Reading Silicon.com today, I was struck by a leader article: Insurers must account for disaster recovery, which argues that insurers fail to reward those businesses which take a responsible attitude to data back-up and security.

Apparently, when it comes to insuring businesses with multimillion-pound liabilities, insurers often pay little or no regard to where and how companies back up their data. "And given we are now in an information-based society where companies are often worth little more than the sum of their intellectual property and mission critical data, this seems a shocking oversight."

I think this is an opportunity for extranet providers, particularly those providing construction collaboration technologies to project teams. Should the offices of a project team member be devastated by a terrorist attack or natural disaster, it is likely that much of its data and paper storage systems will be severaly damaged or destroyed. However, any employees engaged on a project managed using an extranet will be able to continue to work and will – if necessary – be able to re-create a record of their inputs to and interactions with the central repository. Moreover, from an insurers’ perspective, there might be a slightly lower pay-out to cover business interuption in respect of that project.

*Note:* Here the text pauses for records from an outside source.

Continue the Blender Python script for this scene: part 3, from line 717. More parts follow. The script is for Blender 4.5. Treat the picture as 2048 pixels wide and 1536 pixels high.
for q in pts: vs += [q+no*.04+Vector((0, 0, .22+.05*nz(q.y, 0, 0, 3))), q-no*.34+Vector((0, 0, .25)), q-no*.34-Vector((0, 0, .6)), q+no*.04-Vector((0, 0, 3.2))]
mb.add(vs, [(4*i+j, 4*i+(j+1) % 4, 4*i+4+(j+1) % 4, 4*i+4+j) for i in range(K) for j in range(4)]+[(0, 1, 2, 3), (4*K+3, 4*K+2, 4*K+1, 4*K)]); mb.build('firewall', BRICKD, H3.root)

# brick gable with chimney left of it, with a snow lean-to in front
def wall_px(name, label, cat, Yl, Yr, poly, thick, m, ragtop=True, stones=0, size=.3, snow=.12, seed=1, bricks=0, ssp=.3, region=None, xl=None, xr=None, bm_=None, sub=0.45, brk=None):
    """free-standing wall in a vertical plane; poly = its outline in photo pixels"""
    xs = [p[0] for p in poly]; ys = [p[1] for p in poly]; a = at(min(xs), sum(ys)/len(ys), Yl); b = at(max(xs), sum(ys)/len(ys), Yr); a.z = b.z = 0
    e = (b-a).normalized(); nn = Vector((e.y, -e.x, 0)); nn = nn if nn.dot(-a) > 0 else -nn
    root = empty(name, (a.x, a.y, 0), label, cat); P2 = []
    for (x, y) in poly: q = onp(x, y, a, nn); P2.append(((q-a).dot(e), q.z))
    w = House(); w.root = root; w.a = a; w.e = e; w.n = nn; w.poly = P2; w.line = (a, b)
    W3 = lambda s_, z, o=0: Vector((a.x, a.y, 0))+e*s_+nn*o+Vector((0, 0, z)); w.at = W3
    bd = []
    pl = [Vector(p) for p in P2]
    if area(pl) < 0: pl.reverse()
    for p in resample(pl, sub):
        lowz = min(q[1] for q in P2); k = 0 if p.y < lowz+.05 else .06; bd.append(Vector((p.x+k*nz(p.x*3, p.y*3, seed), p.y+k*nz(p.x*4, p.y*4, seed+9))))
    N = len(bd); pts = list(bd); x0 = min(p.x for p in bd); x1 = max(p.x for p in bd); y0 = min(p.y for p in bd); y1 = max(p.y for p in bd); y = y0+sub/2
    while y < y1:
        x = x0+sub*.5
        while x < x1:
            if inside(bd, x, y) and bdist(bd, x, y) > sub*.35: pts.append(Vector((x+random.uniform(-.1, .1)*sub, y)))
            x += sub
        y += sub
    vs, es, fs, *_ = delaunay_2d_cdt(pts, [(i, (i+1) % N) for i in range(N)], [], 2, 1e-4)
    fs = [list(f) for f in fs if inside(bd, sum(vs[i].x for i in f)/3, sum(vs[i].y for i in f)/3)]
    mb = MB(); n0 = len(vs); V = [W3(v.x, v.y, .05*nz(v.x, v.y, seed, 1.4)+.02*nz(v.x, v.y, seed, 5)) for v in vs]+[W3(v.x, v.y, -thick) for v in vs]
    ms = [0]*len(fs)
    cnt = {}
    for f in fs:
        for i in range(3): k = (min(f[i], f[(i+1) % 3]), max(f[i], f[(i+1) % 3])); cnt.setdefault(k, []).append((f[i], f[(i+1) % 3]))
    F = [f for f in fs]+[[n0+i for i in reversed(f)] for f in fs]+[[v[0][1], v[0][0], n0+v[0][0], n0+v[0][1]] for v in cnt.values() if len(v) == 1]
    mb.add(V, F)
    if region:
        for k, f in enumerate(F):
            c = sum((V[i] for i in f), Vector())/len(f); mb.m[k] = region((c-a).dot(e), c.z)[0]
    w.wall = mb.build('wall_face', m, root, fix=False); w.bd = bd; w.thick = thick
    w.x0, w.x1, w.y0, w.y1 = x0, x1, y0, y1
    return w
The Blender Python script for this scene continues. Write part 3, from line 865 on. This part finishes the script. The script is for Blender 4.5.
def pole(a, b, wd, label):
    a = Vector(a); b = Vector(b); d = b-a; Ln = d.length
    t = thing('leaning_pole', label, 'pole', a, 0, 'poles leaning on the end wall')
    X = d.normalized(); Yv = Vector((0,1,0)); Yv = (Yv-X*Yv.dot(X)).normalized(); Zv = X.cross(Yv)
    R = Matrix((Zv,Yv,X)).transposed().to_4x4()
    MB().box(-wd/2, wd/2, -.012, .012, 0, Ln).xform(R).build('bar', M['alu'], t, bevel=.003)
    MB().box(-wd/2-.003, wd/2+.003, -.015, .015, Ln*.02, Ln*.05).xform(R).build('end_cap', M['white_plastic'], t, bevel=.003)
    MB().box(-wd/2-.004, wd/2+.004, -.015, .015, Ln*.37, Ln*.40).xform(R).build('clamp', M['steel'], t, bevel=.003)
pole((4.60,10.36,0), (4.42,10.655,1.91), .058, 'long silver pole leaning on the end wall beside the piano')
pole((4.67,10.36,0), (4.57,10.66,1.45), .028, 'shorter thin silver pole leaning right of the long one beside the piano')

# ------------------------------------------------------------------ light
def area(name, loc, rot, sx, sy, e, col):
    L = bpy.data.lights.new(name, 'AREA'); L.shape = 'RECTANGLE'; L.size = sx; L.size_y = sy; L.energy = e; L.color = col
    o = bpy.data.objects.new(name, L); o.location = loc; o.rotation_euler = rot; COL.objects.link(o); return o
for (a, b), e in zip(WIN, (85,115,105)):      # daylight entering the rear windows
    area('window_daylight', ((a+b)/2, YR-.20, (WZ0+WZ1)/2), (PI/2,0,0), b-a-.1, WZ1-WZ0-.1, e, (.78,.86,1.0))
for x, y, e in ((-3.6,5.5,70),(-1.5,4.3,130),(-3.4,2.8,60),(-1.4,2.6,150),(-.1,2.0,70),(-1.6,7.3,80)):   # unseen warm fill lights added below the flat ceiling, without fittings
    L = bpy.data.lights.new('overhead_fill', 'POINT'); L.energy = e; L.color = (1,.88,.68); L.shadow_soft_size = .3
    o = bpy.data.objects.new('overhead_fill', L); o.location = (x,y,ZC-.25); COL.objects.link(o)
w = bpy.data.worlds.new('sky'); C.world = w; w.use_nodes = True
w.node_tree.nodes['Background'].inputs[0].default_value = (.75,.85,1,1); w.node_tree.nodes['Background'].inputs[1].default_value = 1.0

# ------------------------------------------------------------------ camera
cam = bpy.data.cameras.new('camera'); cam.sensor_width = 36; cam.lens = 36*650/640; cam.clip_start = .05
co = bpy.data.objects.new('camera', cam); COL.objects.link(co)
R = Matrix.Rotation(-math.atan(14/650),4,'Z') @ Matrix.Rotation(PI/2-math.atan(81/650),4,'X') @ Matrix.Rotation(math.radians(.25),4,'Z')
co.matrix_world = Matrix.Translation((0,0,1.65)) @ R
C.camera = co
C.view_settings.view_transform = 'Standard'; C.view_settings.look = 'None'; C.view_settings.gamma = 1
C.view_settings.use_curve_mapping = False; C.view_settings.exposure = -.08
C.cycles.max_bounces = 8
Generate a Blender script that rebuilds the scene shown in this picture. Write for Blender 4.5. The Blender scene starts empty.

However, the opportunity extends even when there has been no catastrophe. Project team members engaged in a typical UK construction project normally have to take out a plethora of insurances – professional indemnity insurance (PII) cover being one of the most notable. This will normally require each project team member to maintain a detailed archive of all its inputs to a project for a period of time (15 years is typical) just in case there is a future insurance claim. Traditionally, such archives involved substantial numbers of paper-based files, but the collaboration vendors are now able to offer electronic archives of all of a firm’s inputs to a project stored on a portable hard-drive storage device along with tools to help users search, access and view the data. Such archives are immediately easier to back-up and store in multiple locations. Yet I haven’t heard of any insurer offering lower premiums to project team members who take such a responsible approach to limiting their future liabilities.